YOGYAKARTA — Salah satu model rumah yang bertahan dari bencana gempa Lombok 2018 adalah Bale Bayan, yang merupakan bangunan tradisional masyarakat adat Sasak Bayan, di Lombok Utara. Di tengah reruntuhan bangunan modern berbahan beton dan bata, Bale Bayan dengan dominasi kayu dan atap rumput lokal, justru tegak bertahan.

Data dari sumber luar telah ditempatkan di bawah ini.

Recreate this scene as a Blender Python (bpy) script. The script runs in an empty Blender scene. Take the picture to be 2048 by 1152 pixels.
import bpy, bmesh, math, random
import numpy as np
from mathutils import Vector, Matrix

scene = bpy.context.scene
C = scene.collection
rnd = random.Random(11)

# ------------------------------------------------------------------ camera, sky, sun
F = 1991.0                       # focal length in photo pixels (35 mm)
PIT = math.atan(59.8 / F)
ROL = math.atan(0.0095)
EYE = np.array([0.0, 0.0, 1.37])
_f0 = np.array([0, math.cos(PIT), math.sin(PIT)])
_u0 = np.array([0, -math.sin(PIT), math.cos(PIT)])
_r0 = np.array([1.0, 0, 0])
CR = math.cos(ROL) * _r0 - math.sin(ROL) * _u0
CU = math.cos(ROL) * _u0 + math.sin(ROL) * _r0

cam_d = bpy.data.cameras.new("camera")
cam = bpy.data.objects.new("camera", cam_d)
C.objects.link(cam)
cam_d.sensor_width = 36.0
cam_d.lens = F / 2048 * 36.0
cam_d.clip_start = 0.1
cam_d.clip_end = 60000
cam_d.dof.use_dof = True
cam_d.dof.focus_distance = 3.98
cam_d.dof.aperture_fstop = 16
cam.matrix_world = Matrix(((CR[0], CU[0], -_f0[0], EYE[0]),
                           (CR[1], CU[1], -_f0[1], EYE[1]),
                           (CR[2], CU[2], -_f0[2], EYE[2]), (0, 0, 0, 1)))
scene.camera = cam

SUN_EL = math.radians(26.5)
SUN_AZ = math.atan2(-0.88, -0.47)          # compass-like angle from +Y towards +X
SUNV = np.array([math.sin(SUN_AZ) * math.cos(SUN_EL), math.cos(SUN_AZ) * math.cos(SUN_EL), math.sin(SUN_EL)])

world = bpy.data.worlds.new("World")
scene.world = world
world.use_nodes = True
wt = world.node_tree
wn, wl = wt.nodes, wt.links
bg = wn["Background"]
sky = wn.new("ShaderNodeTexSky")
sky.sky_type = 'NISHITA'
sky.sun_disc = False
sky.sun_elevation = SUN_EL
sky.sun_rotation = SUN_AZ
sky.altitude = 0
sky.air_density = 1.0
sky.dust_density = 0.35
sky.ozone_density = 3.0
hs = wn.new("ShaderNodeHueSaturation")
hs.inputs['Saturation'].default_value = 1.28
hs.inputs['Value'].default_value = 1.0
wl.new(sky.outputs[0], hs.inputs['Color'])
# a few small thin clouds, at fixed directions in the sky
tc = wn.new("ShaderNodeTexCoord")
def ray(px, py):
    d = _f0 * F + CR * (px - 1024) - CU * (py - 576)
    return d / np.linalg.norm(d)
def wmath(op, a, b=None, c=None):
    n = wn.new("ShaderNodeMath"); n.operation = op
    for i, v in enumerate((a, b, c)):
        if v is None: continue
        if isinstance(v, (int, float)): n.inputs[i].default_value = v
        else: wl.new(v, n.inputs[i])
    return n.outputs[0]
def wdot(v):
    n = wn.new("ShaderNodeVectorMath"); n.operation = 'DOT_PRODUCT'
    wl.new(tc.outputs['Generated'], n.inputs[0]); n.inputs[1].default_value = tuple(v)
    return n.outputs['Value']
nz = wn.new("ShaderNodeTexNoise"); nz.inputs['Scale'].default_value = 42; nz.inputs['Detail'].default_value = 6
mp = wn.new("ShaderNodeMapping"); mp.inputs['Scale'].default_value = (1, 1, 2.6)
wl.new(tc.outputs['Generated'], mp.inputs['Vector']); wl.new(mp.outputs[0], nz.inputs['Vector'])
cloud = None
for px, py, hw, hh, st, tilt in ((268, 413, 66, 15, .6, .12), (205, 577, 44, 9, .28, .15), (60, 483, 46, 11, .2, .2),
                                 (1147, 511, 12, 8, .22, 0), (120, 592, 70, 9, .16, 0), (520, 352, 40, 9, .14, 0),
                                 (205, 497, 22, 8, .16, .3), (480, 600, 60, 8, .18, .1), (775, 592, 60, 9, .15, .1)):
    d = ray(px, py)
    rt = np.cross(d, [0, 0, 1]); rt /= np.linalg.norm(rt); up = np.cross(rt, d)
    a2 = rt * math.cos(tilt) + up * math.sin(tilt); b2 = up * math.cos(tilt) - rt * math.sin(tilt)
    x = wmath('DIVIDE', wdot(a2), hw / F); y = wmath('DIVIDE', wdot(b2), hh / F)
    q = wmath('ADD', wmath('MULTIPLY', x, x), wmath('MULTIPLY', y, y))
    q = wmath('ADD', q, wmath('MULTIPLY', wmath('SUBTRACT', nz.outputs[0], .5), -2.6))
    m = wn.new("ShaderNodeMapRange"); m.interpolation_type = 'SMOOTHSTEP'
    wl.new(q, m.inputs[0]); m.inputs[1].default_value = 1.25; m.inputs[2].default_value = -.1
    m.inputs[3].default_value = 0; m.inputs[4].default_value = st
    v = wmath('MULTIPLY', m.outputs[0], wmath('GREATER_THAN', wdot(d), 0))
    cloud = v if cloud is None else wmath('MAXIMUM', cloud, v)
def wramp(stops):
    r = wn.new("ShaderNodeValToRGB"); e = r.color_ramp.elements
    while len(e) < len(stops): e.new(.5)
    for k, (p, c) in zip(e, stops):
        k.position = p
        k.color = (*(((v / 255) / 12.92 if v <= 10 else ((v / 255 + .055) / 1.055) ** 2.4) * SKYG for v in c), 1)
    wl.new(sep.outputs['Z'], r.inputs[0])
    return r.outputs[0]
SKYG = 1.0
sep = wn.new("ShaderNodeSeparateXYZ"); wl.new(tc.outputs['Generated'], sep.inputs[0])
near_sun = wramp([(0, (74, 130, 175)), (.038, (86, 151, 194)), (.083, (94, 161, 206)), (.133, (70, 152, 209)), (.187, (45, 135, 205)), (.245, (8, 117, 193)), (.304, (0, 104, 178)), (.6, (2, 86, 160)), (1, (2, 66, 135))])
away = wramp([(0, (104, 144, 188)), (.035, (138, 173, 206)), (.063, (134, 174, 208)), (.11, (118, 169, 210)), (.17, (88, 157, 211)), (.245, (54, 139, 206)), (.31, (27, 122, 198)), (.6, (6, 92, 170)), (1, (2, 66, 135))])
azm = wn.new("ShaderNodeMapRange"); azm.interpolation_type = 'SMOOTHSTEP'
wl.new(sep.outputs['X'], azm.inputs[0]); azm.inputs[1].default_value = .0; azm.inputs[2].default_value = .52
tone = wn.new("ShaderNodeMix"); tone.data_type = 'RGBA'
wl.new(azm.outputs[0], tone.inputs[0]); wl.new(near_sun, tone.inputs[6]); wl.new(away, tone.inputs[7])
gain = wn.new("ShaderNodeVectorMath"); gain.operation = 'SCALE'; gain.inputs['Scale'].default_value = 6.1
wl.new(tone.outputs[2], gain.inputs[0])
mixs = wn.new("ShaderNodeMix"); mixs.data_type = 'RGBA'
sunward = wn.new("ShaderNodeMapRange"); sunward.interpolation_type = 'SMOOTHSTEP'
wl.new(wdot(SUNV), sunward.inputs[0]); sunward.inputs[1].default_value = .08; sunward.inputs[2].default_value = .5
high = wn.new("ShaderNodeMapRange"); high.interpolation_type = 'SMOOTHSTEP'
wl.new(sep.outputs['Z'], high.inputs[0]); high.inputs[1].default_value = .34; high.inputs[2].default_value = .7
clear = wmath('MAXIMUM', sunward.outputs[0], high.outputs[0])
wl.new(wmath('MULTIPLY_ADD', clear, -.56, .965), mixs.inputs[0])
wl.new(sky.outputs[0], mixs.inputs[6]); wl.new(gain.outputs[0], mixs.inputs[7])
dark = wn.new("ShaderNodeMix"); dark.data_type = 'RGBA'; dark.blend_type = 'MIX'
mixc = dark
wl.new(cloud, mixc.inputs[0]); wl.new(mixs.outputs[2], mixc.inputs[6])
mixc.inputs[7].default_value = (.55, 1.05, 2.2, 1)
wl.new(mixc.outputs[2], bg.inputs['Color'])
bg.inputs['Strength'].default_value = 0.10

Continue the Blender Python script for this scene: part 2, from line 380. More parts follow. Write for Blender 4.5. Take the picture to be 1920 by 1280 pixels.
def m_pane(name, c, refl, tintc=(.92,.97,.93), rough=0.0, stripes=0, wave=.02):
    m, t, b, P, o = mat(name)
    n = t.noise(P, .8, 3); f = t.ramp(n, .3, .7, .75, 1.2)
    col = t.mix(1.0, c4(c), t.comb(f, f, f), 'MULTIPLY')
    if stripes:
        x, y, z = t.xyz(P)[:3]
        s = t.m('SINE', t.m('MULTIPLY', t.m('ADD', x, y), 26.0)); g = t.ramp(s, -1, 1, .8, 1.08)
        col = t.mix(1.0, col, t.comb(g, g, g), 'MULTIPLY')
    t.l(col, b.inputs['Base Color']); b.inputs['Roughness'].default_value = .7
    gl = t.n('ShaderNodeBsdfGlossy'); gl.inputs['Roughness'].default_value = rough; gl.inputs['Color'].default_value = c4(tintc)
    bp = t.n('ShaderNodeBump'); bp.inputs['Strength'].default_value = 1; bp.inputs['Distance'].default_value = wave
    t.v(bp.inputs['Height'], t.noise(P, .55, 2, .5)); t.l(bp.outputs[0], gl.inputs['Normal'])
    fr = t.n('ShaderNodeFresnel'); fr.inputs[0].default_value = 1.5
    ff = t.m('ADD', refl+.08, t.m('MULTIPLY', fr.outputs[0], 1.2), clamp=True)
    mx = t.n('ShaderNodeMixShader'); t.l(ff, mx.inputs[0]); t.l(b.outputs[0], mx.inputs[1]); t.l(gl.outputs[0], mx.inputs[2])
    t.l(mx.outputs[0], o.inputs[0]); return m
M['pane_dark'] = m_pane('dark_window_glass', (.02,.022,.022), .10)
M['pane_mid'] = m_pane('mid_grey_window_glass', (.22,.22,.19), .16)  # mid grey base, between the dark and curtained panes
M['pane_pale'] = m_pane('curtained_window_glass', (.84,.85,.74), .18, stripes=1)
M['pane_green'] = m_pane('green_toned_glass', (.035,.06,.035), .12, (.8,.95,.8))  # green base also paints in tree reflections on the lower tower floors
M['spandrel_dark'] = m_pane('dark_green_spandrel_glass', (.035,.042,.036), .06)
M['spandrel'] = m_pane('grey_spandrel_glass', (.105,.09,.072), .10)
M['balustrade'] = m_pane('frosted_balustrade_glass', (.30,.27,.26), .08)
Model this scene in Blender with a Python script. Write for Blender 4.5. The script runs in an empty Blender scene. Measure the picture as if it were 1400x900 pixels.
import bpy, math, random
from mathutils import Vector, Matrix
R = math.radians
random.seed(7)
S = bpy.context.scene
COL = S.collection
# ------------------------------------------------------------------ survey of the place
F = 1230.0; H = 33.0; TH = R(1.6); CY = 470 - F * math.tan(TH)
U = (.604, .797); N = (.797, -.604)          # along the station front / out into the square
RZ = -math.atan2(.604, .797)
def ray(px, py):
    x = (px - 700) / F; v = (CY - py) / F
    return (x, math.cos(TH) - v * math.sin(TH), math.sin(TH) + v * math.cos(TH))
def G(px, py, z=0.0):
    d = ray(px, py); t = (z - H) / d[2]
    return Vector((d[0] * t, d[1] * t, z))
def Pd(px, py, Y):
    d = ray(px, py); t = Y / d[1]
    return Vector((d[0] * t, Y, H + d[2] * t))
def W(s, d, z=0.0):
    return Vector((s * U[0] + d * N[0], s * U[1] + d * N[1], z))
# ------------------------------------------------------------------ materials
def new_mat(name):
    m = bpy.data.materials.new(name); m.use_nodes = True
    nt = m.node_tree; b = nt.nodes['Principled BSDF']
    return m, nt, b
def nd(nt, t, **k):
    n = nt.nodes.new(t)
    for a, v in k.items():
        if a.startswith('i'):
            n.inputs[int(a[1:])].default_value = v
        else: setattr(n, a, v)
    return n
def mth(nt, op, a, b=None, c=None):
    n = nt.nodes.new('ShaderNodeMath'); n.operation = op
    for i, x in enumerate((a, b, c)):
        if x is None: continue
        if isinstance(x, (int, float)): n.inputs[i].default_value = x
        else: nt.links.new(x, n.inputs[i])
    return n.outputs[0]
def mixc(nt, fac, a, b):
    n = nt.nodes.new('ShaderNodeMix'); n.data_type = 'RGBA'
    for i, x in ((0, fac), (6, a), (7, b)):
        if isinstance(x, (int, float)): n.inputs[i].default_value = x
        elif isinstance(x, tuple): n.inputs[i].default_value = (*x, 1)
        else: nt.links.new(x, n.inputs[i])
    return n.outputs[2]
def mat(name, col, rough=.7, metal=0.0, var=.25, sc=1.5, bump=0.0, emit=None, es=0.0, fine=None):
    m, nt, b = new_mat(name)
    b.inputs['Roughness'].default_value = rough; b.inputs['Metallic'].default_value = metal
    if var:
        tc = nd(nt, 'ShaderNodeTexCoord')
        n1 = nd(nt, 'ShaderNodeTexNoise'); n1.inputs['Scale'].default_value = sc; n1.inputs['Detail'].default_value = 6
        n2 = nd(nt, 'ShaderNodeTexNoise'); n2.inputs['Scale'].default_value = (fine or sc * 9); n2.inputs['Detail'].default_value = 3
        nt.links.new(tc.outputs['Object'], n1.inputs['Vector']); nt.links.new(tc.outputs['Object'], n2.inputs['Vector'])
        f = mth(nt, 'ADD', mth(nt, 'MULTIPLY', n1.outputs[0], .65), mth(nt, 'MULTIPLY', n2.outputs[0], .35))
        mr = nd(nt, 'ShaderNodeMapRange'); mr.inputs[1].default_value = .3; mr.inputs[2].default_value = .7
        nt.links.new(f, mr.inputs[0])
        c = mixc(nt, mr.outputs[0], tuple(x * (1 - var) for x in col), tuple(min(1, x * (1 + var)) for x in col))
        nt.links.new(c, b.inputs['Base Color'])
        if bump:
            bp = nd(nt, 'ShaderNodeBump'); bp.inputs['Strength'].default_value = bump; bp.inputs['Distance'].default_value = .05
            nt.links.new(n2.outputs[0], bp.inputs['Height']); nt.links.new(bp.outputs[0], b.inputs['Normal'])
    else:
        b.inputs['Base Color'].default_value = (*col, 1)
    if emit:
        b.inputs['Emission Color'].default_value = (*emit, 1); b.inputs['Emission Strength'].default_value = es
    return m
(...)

“Kasus ini sangat menarik, karena membuktikan bahwa nenek moyang kita di Nusantara ini, sebenarnya sudah memahami bahwa mereka tinggal di kawasan cincin api. Gempa adalah bencana yang tidak bisa dielakkan, tetapi dengan desain yang adaftif, dampaknya dapat diminimalkan,” kata Alia Fajarwati, S.Si., M.IDEA, dosen di Fakultas Geografi, Universitas Gadjah Mada, Yogyakarta.
Adaptasi terhadap lingkungan ini mendorong suku Sasak memanfaatkan kekayaan alam setempat sebagai bahan bangunan utama. Prosesnya tentu tidak sebentar karena dalam sejarahnya, suku Sasak tentu belajar dari gempa-gempa yang terjadi. Disain yang saat ini ada adalah hasil dari proses belajar bersama itu, termasuk bagaimana memilih bahan untuk rangka, dinding dan atap.
“Pilihan atap dari rumput tentu juga memiliki pertimbangan. Ketika gempa terjadi, kita tidak perlu khawatir ada benda berat jatuh dari atas, seperti genting tanah liat misalnya, karena atap rumput itu ringan,” tambahnya.
Sayangnya, seiring kemajuan zaman, terjadi pula perubahan penggunaan material bangunan di Lombok khususnya. Rumah-rumah adat berbahan kayu kini menjadi bangunan langka, dan tergantikan rumah berbahan beton. Ketika gempa terjadi pada 2018, terbukti rumah beton justru mengalami kerusakan parah.
Di banyak wilayah di Indonesia, korban gempa juga banyak muncul justru karena tertimpa reruntuhan bangunan.
“Ini sebenarnya menjadi kajian menarik. Bagaimana pemerintah, misalnya, ke depan bisa mengakomodasi kekayaan lokal yang luar biasa, berupa arsitektur rumah adat, untuk wilayah-wilayah yang sangat rawan gempa. Kita bisa belajar dari Bale Bayan,” kata Alia kepada VOA.